_Exercise brief_
Quote the records in full and leave their pictures out.

A block of data:

· · · · ·

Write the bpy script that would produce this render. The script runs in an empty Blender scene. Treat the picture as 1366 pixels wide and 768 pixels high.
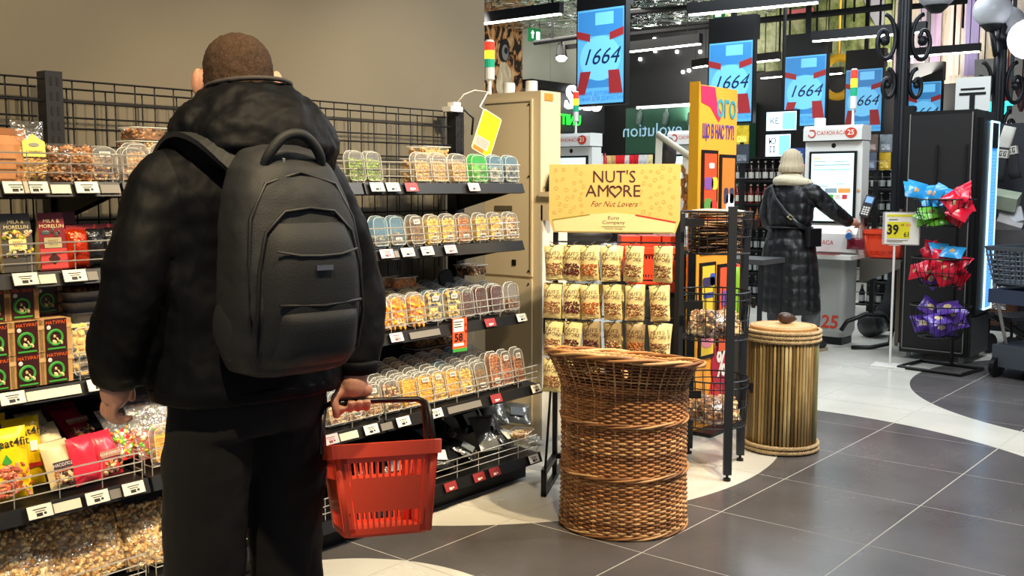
import bpy, bmesh, math, random
from mathutils import Matrix, Vector, noise as mnoise
PI = math.pi
random.seed(7)
S = bpy.context.scene
C = S.collection

# ---------------------------------------------------------------- camera
FPX, HZ, CAMH = 1348.0, 248.0, 1.40
YAW = math.atan(1117 / FPX)
PIT = math.atan((384 - HZ) / FPX)
cam_d = bpy.data.cameras.new('camera'); cam_d.sensor_width = 36.0; cam_d.lens = FPX / 1366 * 36.0
cam_d.clip_start = .05; cam_d.clip_end = 200
cam = bpy.data.objects.new('camera', cam_d); C.objects.link(cam)
cam.location = (0, 0, CAMH)
cam.rotation_euler = (PI / 2 - PIT, 0, YAW - PI / 2)
S.camera = cam

# ---------------------------------------------------------------- world, exposure
w = bpy.data.worlds.new('world'); S.world = w; w.use_nodes = True
w.node_tree.nodes['Background'].inputs[0].default_value = (.80, .88, 1, 1)
w.node_tree.nodes['Background'].inputs[1].default_value = .24
S.view_settings.view_transform = 'Standard'
S.view_settings.look = 'None'
S.view_settings.gamma = 1
S.view_settings.exposure = 0.25

def spot(name, loc, tgt, power, col, size, blend=.5, rad=.04):
    d = bpy.data.lights.new(name, 'SPOT'); d.energy = power; d.color = col
    d.spot_size = math.radians(size); d.spot_blend = blend; d.shadow_soft_size = rad
    o = bpy.data.objects.new(name, d); C.objects.link(o); o.location = loc
    o.rotation_euler = (Vector(tgt) - Vector(loc)).to_track_quat('-Z', 'Y').to_euler()
    o['kind'] = 'helper'
    return o
def area(name, loc, tgt, power, col, sx, sy):
    d = bpy.data.lights.new(name, 'AREA'); d.energy = power; d.color = col
    d.shape = 'RECTANGLE'; d.size = sx; d.size_y = sy
    o = bpy.data.objects.new(name, d); C.objects.link(o); o.location = loc
    o.rotation_euler = (Vector(tgt) - Vector(loc)).to_track_quat('-Z', 'Y').to_euler()
    return o
WARM = (1, .78, .47); NEU = (1, .95, .86); COOL = (.84, .93, 1)
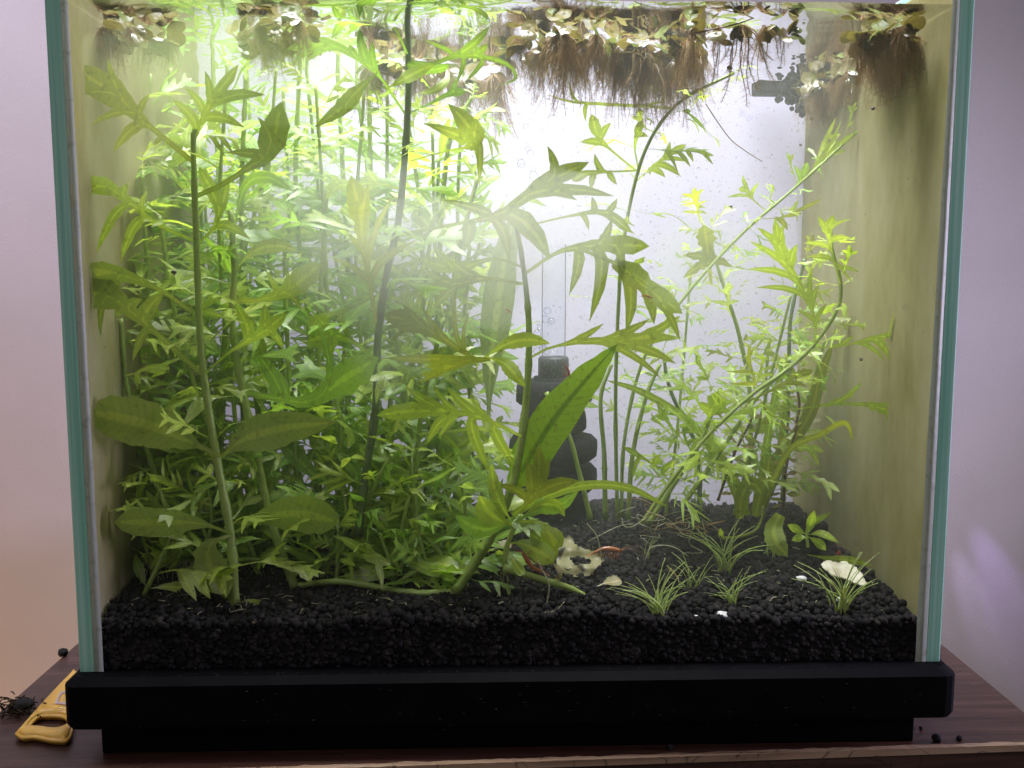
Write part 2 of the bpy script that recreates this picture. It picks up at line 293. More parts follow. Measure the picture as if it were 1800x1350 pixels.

· · · · ·

_The reply_
Write the bpy script that would produce this render. The script runs in an empty Blender scene. Treat the picture as 1366 pixels wide and 768 pixels high.
import bpy, bmesh, math, random
from mathutils import Matrix, Vector, noise as mnoise
PI = math.pi
random.seed(7)
S = bpy.context.scene
C = S.collection

# ---------------------------------------------------------------- camera
FPX, HZ, CAMH = 1348.0, 248.0, 1.40
YAW = math.atan(1117 / FPX)
PIT = math.atan((384 - HZ) / FPX)
cam_d = bpy.data.cameras.new('camera'); cam_d.sensor_width = 36.0; cam_d.lens = FPX / 1366 * 36.0
cam_d.clip_start = .05; cam_d.clip_end = 200
cam = bpy.data.objects.new('camera', cam_d); C.objects.link(cam)
cam.location = (0, 0, CAMH)
cam.rotation_euler = (PI / 2 - PIT, 0, YAW - PI / 2)
S.camera = cam

# ---------------------------------------------------------------- world, exposure
w = bpy.data.worlds.new('world'); S.world = w; w.use_nodes = True
w.node_tree.nodes['Background'].inputs[0].default_value = (.80, .88, 1, 1)
w.node_tree.nodes['Background'].inputs[1].default_value = .24
S.view_settings.view_transform = 'Standard'
S.view_settings.look = 'None'
S.view_settings.gamma = 1
S.view_settings.exposure = 0.25

def spot(name, loc, tgt, power, col, size, blend=.5, rad=.04):
    d = bpy.data.lights.new(name, 'SPOT'); d.energy = power; d.color = col
    d.spot_size = math.radians(size); d.spot_blend = blend; d.shadow_soft_size = rad
    o = bpy.data.objects.new(name, d); C.objects.link(o); o.location = loc
    o.rotation_euler = (Vector(tgt) - Vector(loc)).to_track_quat('-Z', 'Y').to_euler()
    o['kind'] = 'helper'
    return o
def area(name, loc, tgt, power, col, sx, sy):
    d = bpy.data.lights.new(name, 'AREA'); d.energy = power; d.color = col
    d.shape = 'RECTANGLE'; d.size = sx; d.size_y = sy
    o = bpy.data.objects.new(name, d); C.objects.link(o); o.location = loc
    o.rotation_euler = (Vector(tgt) - Vector(loc)).to_track_quat('-Z', 'Y').to_euler()
    return o
WARM = (1, .78, .47); NEU = (1, .95, .86); COOL = (.84, .93, 1)
Write part 2 of the bpy script that recreates this picture. It picks up at line 293. More parts follow. Measure the picture as if it were 1800x1350 pixels.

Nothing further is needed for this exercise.